An "Artie Johnson," for sure. And it's so natural, so easy, to laugh like hell at the picture you paint... because motorcycling is cool by its nature. Going down in a restaurant parking lot, especially if you were at a stop - or a near stop - after having made a cool entrance, is akin, in capacity for creating life-long characterizations, to throwing up in the swimming pool at your bosses party... or, while straight and serious of face, accidently squeezing out a keen, treble fart while rising from your chair to speak during an important meeting.

There used to be a restaurant on rural Highway 12, the two-lane roadway leading into Sonoma from the Bay Area; it was about six miles out of town, on the edge of the Shellville airport. It sat back maybe 50 feet from the highway; served French food, if I'm not mistaken. The restaurant was a simple, rectangular building, flat-roofed and painted dark brown. The front of the building was windowed, and in the evening, diners could look out over the gravel parking lot at the cars whizzing by... or further, across an expansive field to the bare, Sonoma hills, perhaps to catch the sun's light fade in the west. I'd stopped there from time to time on my way home from Oakland, where I used to work - never for dinner, but maybe for a beer or two to go.

About 7:00 one summer evening, while on my way home, traffic came to a halt about a half mile from the restaurant. Looking ahead from the vantage point of a slight grade, I could see red lights flashing in the distance; the commotion seemed to be in front of the restaurant. My lane of traffic inched ahead, slowly, giving me ample time to wonder what had happened to cause the rare delay... I couldn't imagine. As I neared the scene, road cones appeared and diverted both lanes of traffic off the blacktop and through the field which lay across from the restaurant. Moving at a crawl through the field, I saw, up close, the mangled carnage of what I came to learn was a head on collision between a homeward-bound motorist and a car full of diners who had finished their dinner and were pulling out of the restaurant's gravel, parking lot; all were killed. The story has it that there was the loud, ear-shattering sound of the homeward-bound motorist's screeching tires as he tried to stop prior to the ultimate impact... a screeching sound of a few seconds duration which caused all the restaurant's diners and servers to pause and look out through the panoramic, front windows.

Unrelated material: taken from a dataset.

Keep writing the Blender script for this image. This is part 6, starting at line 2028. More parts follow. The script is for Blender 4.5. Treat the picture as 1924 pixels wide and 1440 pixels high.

The restaurant closed and never re-opened. Today, it's a shop which deals in rare birds and bird supplies... "The Bird House," I think it's called. I hardly ever have occasion to take that road any more. But on those occasions when I have, as I passed the bird building, I couldn't help thinking of the scene the diners and workers in the restaurant must carry with them still... a vision which is fixed, stuck, non-erasable. Better by far, my darling, for them to have had you, ass-over-teakettle, alive and red-faced in the parking lot.